The value of diversity
This change has come about in part because employers are finally starting to recognise the value of diversity. We’re not just talking about social value here – research into Fortune 500 companies has demonstrated that there is direct monetary gain associated with including more women in key positions. Why? the theory is that more diversity means a broader range of perspectives on the world. In the tech industry this can be as simple as a woman pointing out that a device in development is unsuitable for her smaller hands, potentially leading to a better designed product with the potential to appeal to a much wider range of customers. It could also be about a woman looking at a strategic problem differently, bringing the benefit of her experience to bear and thereby increasing the range of potential solutions available for decision makers to choose from.
Changing the game
The bad news is that this new respect for women’s contributions doesn’t seem to have carried through to funders, with two thirds of female entrepreneurs reporting dissatisfaction with the way their business proposals were treated and only 9% of all start-up funding going to women – something which puts female progress in entrepreneurship in a different light. One of the problems, experts suggest, is that women generally aren’t interested in promoting themselves aggressively or competing for the sake of it in the way that men do, which can lead to them being perceived as weaker. If they do present themselves in that way, it’s seen as unacceptable, bitchy and unfeminine. How can they win? The best approach, some say, is to scrap the ‘game’ altogether.
It takes a different kind of toughness to make your way in the business world in the face of prejudice. That is something that’s gradually being recognised, as is the success of women in some areas of business and politics at building cooperative strategies that really get results. By promoting one another, women can make progress even without a fair measure of support from men, and as more women take up influential positions the power of that approach increases.
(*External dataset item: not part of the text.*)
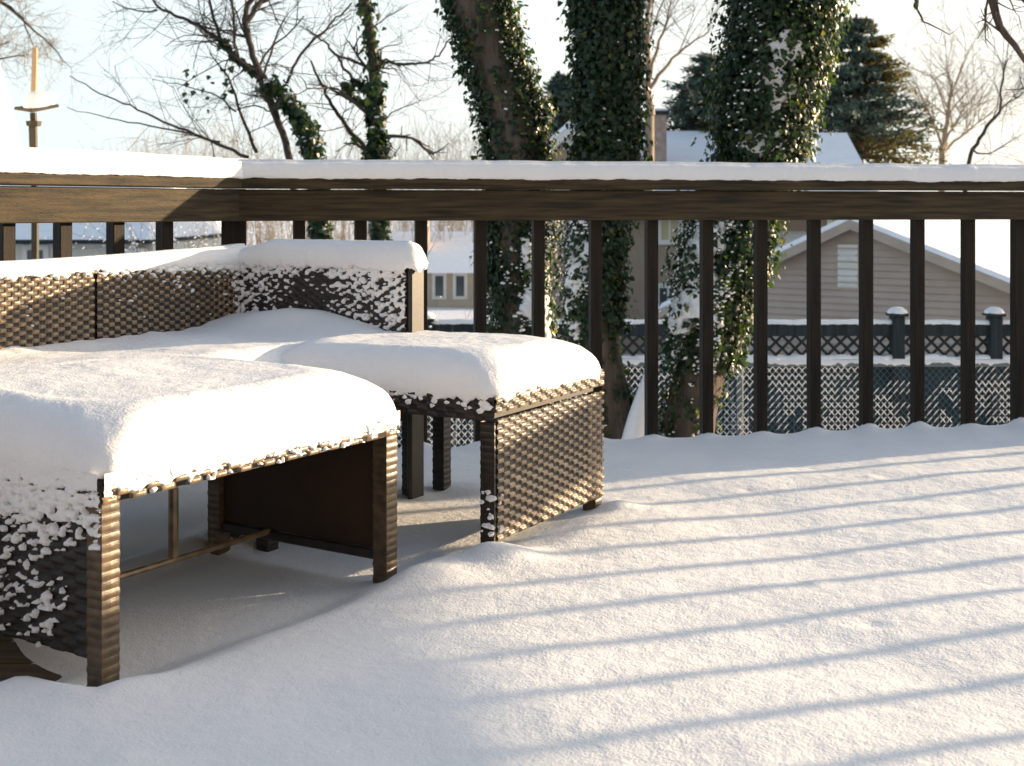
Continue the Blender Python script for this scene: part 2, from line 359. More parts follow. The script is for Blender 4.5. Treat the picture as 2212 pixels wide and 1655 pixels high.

This also helps to overcome the often unconscious bias that stems from the old boys’ club, whereby powerful men give jobs to other men because they know them personally and the fact they barely socialise with women leaves female job applicants out in the cold.
Starting early
As the success of those tech sector initiatives suggest, the real solution to getting more women into positions of influence is to start early. It begins with praising girls, not for how they look but for what they do, helping them to feel confident about every aspect of their lives. It’s about giving them the practical tools to be independent in life as soon as possible and making sure they know that they’re worth just as much as boys in all respects. It’s also about making them aware that the wider world may not treat them fairly but that they deserve better and they can do something about it.
By raising girls differently, supporting the new generation as it enters the workplace and supporting one another, we can bring about real, much needed change. At a time when our economy is in flux and a host of new opportunities are emerging, there has never been a better time for women to push into the corporate world and to build successful rewarding careers at all levels.